――あらためてマツコさんの魅力について伺っていきたいのですが、『月曜から夜ふかし』をやってる日本テレビの古立善之さんが「VTRの素人さんを笑える空気感と目線を作ってくれる」と言っていました。坂田さんも、そういう部分は感じますか?

同じ感じはありますね。マツコさんは、誰よりも人の魅力を見つけるスピードが早いです。スタッフが結構打ち合わせをしないと見つけられなかった魅力を、マツコさんは瞬時に見つけちゃうんですよ。だから、マツコさんが触ったものがゴールドに光り輝くように見えることがあるんです(笑)

――神の手ですね(笑)

以前番組で「牛タンサイダー」というのを出すときがあったんですよ。実はこれ、とてもおいしいとは言えない物で。でも、マツコさんはそれを飲んで「マズい」と言う直前に顔をしかめて「うわぁ~これ牛タンを食ったあとの口の中だ~!」と付け加えるんです。そうすると、牛タンサイダーが面白く見えて、マズいものさえも光輝かせてしまう。

それから、生臭いキャビア味のポテトチップスを出したときも「マズい」って言うんですけど、袋を開けてすぐにその強烈な臭いに対して「そこは(生臭さ)穏やかでいいじゃない!」って言うと、その言い方とか表現方法で魅力的にしちゃうんです。その商品は放送時にもう販売してなかったんですけど「マツコさんがあんなにマズいって言うんだから、どんなもんなんだろう」って多くの人が興味持って、復刻販売されることになったんです(笑)

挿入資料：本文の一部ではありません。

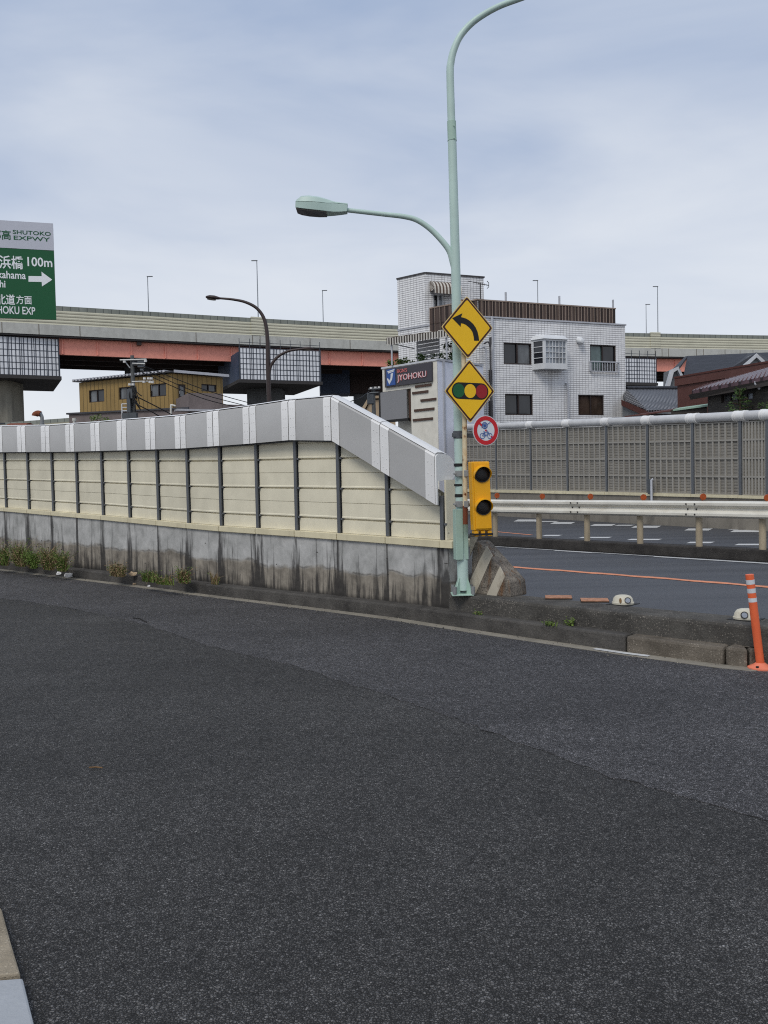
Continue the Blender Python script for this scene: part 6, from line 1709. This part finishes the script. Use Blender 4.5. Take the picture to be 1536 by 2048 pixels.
# ------------------------------------------------------------------ houses at right
c6 = crop(1220, 560, 4.4525)
def Q(x, y, Y): return P(*c6(x, y), Y)
def roof_quad(mb, a, b, c, d, th=.12, m=0):
    U = (b - a); L = U.length; n_ = (b - a).cross(d - a).normalized()
    hgt = (d - a).length
    u4 = (c - a).dot(U) / L; u3 = (d - a).dot(U) / L
    mb.poly([a, b, c, d], [(0, 0), (L, 0), (u4, hgt), (u3, hgt)], m)
    mb.poly([d - Vector((0, 0, th)), c - Vector((0, 0, th)), b - Vector((0, 0, th)), a - Vector((0, 0, th))], None, m)
    for p_, q_ in ((a, b), (b, c), (c, d), (d, a)): mb.poly([p_ - Vector((0, 0, th)), q_ - Vector((0, 0, th)), q_, p_], None, m)
# grey wave-tile roof
h1 = thing('tiled_house', 'low house with grey wave tile roof beside the white tiled building', 'house', (Q(350, 1150, 43).x, 43, 0))
mb = MB(); roof_quad(mb, Q(335, 1160, 42), Q(640, 1150, 43.5), Q(600, 968, 49), Q(145, 968, 46.5)); roof_quad(mb, Q(145, 1078, 44.5), Q(335, 1160, 42), Q(145, 968, 46.5), Q(100, 990, 47)); 
mb.build('roof', M['kawara'], h1)
mb = MB(); mb.tube([Q(140, 966, 46.5), Q(605, 966, 49)], .14, 8); mb.build('ridge', M['slate'], h1)
mb = MB(); a, b = Q(100, 1065, 44.4), Q(345, 1175, 41.9); mb.hexa([a - Vector((0, 0, .3)), b - Vector((0, 0, .3)), b + Vector((.1, .3, -.3)), a + Vector((.1, .3, -.3)), a, b, b + Vector((.1, .3, 0)), a + Vector((.1, .3, 0))]); mb.build('barge_board', M['barge'], h1)
a, b, c = Q(110, 1200, 44.6), Q(330, 1200, 42.4), Q(660, 1200, 44); mb = MB()
for p_, q_ in ((a, b), (b, c)): mb.poly([(p_.x, p_.y, -.01), (q_.x, q_.y, -.01), (q_.x, q_.y, Q(330, 1185, 42.4).z), (p_.x, p_.y, Q(150, 1090, 44).z if p_ is a else Q(330, 1185, 42.4).z)])
mb.build('wall', M['trim_grey'], h1)
# slate house with gambrel end and dormer
h2 = thing('slate_house', 'house with dark slate roof, white trimmed gable and dormer', 'house', (Q(900, 850, 52).x, 52, 0))
mb = MB(); roof_quad(mb, Q(652, 858, 50), Q(1500, 770, 52), Q(1500, 640, 57), Q(690, 676, 55.5)); roof_quad(mb, Q(560, 790, 52.5), Q(625, 768, 50.2), Q(690, 676, 55.5), Q(670, 680, 56.5)); mb.build('roof', M['slate'], h2)
mb = MB(); ga = [Q(495, 968, 50.5), Q(545, 800, 50.5), Q(612, 770, 50.5), Q(655, 858, 50.5), Q(672, 968, 50.5)]
gi = [Q(530, 968, 50.5), Q(568, 822, 50.5), Q(603, 800, 50.5), Q(632, 862, 50.5), Q(645, 968, 50.5)]
for k in range(4): mb.hexa([gi[k], ga[k], ga[k + 1], gi[k + 1], gi[k] + Vector((0, .3, 0)), ga[k] + Vector((0, .3, 0)), ga[k + 1] + Vector((0, .3, 0)), gi[k + 1] + Vector((0, .3, 0))])
mb.build('gable_trim', M['trim_white'], h2)
mb = MB(); mb.prism([Vector((p_.x, p_.y + .35, p_.z if i not in (0, 4) else -.01)) for i, p_ in enumerate([ga[0]] + ga[1:4] + [ga[4]])], (0, 1.0, 0)); a, b = Q(640, 900, 51.5), Q(1500, 850, 53); mb.poly([(a.x, a.y, -.01), (b.x, b.y, -.01), (b.x, b.y, b.z), (a.x, a.y, a.z)]); mb.build('wall', M['trim_grey'], h2)
mb = MB(); roof_quad(mb, Q(1090, 775, 50.5), Q(1190, 755, 50), Q(1310, 645, 50), Q(1230, 655, 54)); roof_quad(mb, Q(1400, 738, 50), Q(1480, 745, 54), Q(1330, 660, 54), Q(1310, 645, 50)); do = mb.build('dormer_roof', M['slate'], h2)
mb = MB(); T = [Q(1188, 757, 49.9), Q(1308, 652, 49.9), Q(1402, 740, 49.9)]; Ti = [Q(1232, 757, 49.9), Q(1307, 688, 49.9), Q(1362, 742, 49.9)]
for k in range(2): mb.hexa([Ti[k], T[k], T[k + 1], Ti[k + 1], Ti[k] + Vector((0, .2, 0)), T[k] + Vector((0, .2, 0)), T[k + 1] + Vector((0, .2, 0)), Ti[k + 1] + Vector((0, .2, 0))])
mb.build('dormer_trim', M['trim_white'], do)
mb = MB(); mb.prism([p_ + Vector((0, .22, 0)) for p_ in (T[0], T[2], T[1])], (0, 1, 0)); mb.build('dormer_wall', M['trim_grey'], do)
# chocolate box building
h3 = thing('brown_building', 'flat chocolate brown metal clad building among the houses', 'building', (Q(580, 900, 43).x, 43, 0))
a, b = Q(578, 875, 43.5), Q(1407, 742, 38.2); fr = plan_frame((a.x, a.y), (b.x, b.y)); L = (b.xy - a.xy).length + 2
za = (a.z + b.z) / 2; zl = (Q(590, 945, 43.5).z)
mb = MB(); mb.fbox(fr, .12, L, -.01, zl - .002, -4, -.05); mb.build('wall', M['choc'], h3)
mb = MB(); mb.fbox(fr, 0, L, zl, za, -4.1, .03); mb.build('fascia', M['choc'], h3)
mb = MB(); mb.fbox(fr, -.03, L, za + .002, za + .09, -4.15, .06); mb.build('coping', M['barge'], h3)
# lean-to with mint roof
h4 = thing('lean_to_shed', 'dark wooden lean-to with pale mint sheet roof in front of the brown building', 'shed', (Q(700, 1150, 39).x, 39, 0))
mb = MB(); roof_quad(mb, Q(560, 1152, 39.5), Q(870, 1110, 38), Q(880, 1100, 40), Q(620, 1135, 41), .08); roof_quad(mb, Q(130, 1212, 40.5), Q(540, 1160, 39.5), Q(600, 1140, 41), Q(300, 1190, 42), .06, 1); mb.build('roof', [M['mint_sheet'], M['barge']], h4)
a, b = Q(545, 1160, 39.6), Q(865, 1118, 38.2); mb = MB(); mb.poly([(a.x, a.y, -.01), (b.x, b.y, -.01), b, a]); mb.build('wall', M['dark_wood'], h4)
# dark brick house with maroon roof
h5 = thing('brick_house', 'dark brick house with maroon metal roof and row of small windows', 'house', (Q(880, 1050, 35).x, 35, 0))
e0, e1 = Q(728, 985, 36), Q(1700, 798, 30.0)
mb = MB(); roof_quad(mb, e0, e1, Q(1720, 690, 33.5), Q(815, 943, 38.5), .14); mb.build('roof', M['maroon_roof'], h5)
mb = MB(); frE = plan_frame((e0.x, e0.y), (e1.x, e1.y)); Le = (e1.xy - e0.xy).length; zsl = (e1.z - e0.z) / Le
t0_, t1_ = Q(815, 943, 38.5), Q(1720, 690, 33.5)
for k in range(1, 26):
    p_, q_ = e0.lerp(e1, k / 26), t0_.lerp(t1_, k / 26); mb.tube([p_ + Vector((0, -.03, .01)), q_ + Vector((0, 0, .02))], .022, 6)
mb.build('roof_seam', M['barge'], h5)
mb = MB(); mb.hexa([e0 + Vector((.1, -.02, -.36)), e1 + Vector((0, -.02, -.36)), e1 + Vector((0, .4, -.36)), e0 + Vector((.1, .4, -.36)), e0 + Vector((0, -.02, -.145)), e1 + Vector((0, -.02, -.145)), e1 + Vector((0, .4, -.145)), e0 + Vector((0, .4, -.145))]); mb.build('eave', M['dark_wood'], h5)
w0 = Q(870, 1040, 35.8); w1 = e1 + Vector((.2, .5, 0)); frW = plan_frame((w0.x, w0.y), (w1.x, w1.y)); Lw = (w1.xy - w0.xy).length
ztw = Q(880, 1005, 35.8).z
def rW(x0, y0, x1, y1): return px_rect(frW, w0, w1, *c6(x0, y0), *c6(x1, y1))
hW = [rW(990, 1010, 1130, 1085), rW(1138, 1003, 1270, 1075)]
mb = MB(); wall_with_holes(mb, frW, Lw, -.01, ztw, hW); a = frW.p(0, 0, -4); mb.poly([(a.x, a.y, -.01), (w0.x, w0.y, -.01), (w0.x, w0.y, ztw), (a.x, a.y, ztw)], [(0, 0), (4, 0), (4, ztw), (0, ztw)]); 
b_ = frW.p(Lw, 0, 0); mb.poly([(w0.x, w0.y, ztw), (b_.x, b_.y, ztw), (b_.x, b_.y, e1.z - .3), (w0.x, w0.y, ztw + .02)], [(0, ztw), (Lw, ztw), (Lw, e1.z), (0, ztw)]); mb.build('wall', M['dark_brick'], h5)
for h in hW: window(h5, frW, h, M['bronze'], ['glass_grey', 'glass_lace'], fw=.05)
gq = rW(1368, 900, 1395, 945); mb = MB(); mb.tube([frW.p(gq[0], gq[3], .35), frW.p(gq[0], gq[2] + .1, .35), frW.p(gq[0] + .05, gq[2] - .1, .2)], .06, 8); mb.build('gutter_outlet', M['trim_white'], h5)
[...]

――普通「知らないこと」って興味がわかないですよね。それが、マツコさんを通すことによって面白くなって興味津々になってしまうところに、マツコさんのパワーを感じます。

目の前にある情報を、テレビの前の人に分かりやすく魅力的に伝えるのがうまいですよね。食べている味がどうなのかというのを、なんとなくではなくちゃんと考えて話してくれます。

――坂田さんは以前、細木数子さんが出演していた『ズバリ言うわよ!』も担当されていましたよね。マツコさんと細木さんって、ズバッと言うところとか、立ち居振る舞いとかが似てるなと思うんですが、どうですか?

似てますね! このお2人は、言葉の力が強くて気持ちもこもってるので、発言がズドンと来て流れないですよね。面白いのは、『ズバリ言うわよ!』も『マツコの知らない世界』も、同じ火曜21時枠なんです。たまたまなんですけどね。

――事前にスタッフの方が打ち合わせをして、面白いポイントはある程度想定できますよね。それでも、本番が始まって、マツコさんが全然違う方向に持っていって、想定より面白くなるということもあるんですか?

全然ありますよ! 僕らが打ち合わせを何回やっても見つけられなかったゲストの魅力の扉を、マツコさんが開けちゃうことは多々ありますね。

――スタッフの方への気づかいもすごいと聞きました。

たしかにすごいです。マツコさんは女装をされたりして、見た目は"武装"してる感じですが、テレビに出るときは心を"裸"にして、覚悟を決めて収録に臨まれます。台本なし、事前情報なしの状態で素人さんと本番で話す人はなかなかいませんからね。先日も視聴率が良くなかったことをメールすると、すごく熱い返信がありました。

――愛があるんですね。

マツコさんは、僕に対してすごく厳しいんです。でもその厳しいアドバイスによって、僕がみんなをうまくまとめることができればいいと考えているのかもしれないです。まさに番組の"座長"ですね。

―― 一見クールなイメージですが、実際は全然違うんですね。

収録時にはスタジオに行く前に、必ず美術さんの部屋に寄って「今日もよろしくお願いします」ってあいさつしたり、カメラマンさんで見ない顔があると「あれ? 新しい人?」って話しかけたりとか、とにかくすごいスタッフに気を配っているんです。